Between early August and early October, crude oil prices shot up by approximately $20 per barrel in anticipation of the Trump administration's Nov. 5 re-imposition of oil export sanctions on Iran. But in the first week of October, amid speculation of a $100-per-barrel market, crude prices suddenly reversed course.

Between the lines: The reversal illuminates the influence of geopolitics on the crude market, including the shifting role of Saudi Arabia as a major balancing force. Saudi Arabia ultimately bowed to U.S. pressure, but its hesitation speaks to an erosion of the U.S.–OPEC relationship as Russia’s influence has grown.

Background: Saudi Arabia initially declined to heed U.S. calls to increase crude oil production, and prices began to rise. Only in the wake of Jamal Khashoggi’s murder did the Saudi government committed to production increases.

The big picture: Concerns about high crude prices are giving way to worries about their precipitous fall, which has called attention to recent geopolitical shifts:

  • U.S. oil production is at record highs, but the U.S. neither owns nor controls the output, and so the U.S. can't use it as a geopolitical tool the way Saudi Arabia or Russia can.
  • Saudi Arabia’s reluctance to heed U.S. requests, along with OPEC and Russia’s agreement over production cuts through 2019, indicates that U.S. influence in the Middle East and over OPEC could be eroding.
  • The limitations of the Trump administration’s “U.S. energy dominance" strategy have also been exposed.
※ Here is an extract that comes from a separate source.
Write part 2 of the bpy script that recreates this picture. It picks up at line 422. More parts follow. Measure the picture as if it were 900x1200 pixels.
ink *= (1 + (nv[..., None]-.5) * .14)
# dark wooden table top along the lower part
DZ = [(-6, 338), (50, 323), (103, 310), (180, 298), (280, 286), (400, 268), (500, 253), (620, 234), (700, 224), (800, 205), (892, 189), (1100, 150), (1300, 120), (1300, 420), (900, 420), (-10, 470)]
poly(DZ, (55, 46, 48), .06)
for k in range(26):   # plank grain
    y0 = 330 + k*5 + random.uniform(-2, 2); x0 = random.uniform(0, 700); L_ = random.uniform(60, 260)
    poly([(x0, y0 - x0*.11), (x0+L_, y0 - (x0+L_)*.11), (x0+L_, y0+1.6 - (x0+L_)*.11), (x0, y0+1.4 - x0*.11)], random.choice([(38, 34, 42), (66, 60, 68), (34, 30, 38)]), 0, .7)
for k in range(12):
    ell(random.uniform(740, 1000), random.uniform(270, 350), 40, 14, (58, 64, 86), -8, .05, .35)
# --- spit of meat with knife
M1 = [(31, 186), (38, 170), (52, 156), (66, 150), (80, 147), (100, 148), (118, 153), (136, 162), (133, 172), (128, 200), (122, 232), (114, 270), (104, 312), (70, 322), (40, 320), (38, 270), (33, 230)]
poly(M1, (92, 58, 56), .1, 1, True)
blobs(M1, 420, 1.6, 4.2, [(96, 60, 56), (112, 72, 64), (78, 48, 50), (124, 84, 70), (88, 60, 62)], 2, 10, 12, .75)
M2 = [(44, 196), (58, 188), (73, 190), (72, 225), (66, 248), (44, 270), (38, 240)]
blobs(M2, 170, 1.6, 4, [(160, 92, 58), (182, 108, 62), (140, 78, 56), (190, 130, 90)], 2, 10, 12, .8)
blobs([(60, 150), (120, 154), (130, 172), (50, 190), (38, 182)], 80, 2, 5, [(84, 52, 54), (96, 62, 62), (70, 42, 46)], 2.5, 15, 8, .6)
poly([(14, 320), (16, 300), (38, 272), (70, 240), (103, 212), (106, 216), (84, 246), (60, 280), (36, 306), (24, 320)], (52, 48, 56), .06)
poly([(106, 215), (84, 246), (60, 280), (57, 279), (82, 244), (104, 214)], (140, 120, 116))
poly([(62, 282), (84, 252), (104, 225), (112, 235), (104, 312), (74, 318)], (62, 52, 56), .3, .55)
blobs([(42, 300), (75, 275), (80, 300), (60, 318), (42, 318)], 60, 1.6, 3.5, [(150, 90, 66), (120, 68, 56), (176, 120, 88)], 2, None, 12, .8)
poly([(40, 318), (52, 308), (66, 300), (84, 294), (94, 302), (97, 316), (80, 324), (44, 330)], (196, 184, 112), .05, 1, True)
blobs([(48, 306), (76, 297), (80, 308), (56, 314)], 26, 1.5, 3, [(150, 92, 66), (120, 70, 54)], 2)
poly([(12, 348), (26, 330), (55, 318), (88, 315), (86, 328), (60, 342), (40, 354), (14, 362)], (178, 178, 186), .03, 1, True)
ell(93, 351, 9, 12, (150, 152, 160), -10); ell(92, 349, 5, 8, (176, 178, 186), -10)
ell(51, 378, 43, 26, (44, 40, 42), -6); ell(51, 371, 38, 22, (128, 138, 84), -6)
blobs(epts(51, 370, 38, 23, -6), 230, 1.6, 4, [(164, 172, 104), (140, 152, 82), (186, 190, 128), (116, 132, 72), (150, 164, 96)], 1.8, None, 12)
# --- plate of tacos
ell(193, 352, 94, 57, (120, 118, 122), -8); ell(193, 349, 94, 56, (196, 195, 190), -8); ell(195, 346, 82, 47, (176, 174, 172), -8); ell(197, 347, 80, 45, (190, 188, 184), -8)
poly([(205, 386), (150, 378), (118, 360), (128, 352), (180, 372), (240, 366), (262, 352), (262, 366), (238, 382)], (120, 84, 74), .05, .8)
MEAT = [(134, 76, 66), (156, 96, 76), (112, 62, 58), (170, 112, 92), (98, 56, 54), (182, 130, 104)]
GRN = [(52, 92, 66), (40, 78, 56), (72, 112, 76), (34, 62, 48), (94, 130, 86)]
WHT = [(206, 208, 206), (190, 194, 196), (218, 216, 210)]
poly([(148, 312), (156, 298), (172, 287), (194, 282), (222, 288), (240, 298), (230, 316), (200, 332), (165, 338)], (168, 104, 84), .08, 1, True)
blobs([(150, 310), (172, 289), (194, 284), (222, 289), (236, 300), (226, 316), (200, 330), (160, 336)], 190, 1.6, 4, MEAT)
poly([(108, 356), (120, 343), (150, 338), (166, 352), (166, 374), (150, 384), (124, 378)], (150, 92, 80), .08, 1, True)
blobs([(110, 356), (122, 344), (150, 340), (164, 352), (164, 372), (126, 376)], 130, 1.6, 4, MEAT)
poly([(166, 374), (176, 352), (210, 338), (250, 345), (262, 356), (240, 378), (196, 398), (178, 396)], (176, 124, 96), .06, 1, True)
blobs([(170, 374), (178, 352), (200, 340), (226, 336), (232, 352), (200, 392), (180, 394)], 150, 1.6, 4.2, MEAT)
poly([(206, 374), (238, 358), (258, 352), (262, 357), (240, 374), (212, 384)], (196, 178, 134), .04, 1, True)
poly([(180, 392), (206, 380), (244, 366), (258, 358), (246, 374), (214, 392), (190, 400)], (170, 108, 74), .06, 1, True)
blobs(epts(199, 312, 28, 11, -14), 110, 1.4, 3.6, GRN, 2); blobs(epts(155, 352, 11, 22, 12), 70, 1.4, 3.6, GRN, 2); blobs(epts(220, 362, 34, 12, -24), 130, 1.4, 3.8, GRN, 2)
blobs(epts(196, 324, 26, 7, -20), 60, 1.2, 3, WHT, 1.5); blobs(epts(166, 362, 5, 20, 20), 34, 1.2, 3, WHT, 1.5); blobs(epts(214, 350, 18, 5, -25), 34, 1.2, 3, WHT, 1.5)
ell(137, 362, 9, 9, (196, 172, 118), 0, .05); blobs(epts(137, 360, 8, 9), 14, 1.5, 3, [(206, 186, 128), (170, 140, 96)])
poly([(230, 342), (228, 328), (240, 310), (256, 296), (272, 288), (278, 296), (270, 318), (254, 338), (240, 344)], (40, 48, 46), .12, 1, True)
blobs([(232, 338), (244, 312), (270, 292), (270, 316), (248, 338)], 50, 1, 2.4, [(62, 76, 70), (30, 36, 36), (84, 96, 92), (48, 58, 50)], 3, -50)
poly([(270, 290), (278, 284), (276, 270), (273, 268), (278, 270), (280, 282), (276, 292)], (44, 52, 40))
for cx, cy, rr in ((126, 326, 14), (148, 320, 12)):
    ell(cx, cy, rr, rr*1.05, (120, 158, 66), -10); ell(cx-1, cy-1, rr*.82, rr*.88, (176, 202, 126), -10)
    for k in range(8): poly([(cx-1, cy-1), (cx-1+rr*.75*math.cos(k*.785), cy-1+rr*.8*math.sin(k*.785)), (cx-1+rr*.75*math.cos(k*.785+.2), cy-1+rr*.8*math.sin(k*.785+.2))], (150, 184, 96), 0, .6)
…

Meanwhile, Russian influence in the Middle East appears to be growing. This could be traced to the U.S. shale revolution and to U.S. sanctions on Iran, which bestow significant geopolitical benefits on Russia. Without additional supply from Iran, and as other OPEC producers like Venezuela are failing, OPEC faces serious difficulties balancing the global oil market with Russian cooperation.

What to watch: While the fallout from Khashoggi’s murder brought Saudi Arabia back in line with the U.S., this may prove a fleeting realignment. Russia is a beneficiary of the strain, particularly if the U.S is committed to squeezing the Iranian oil supply out of the market.

Anna Mikulska is a nonresident fellow in energy studies at Rice University’s Baker Institute's Center for Energy Studies and a senior fellow at the University of Pennsylvania's Kleinman Center for Energy Policy.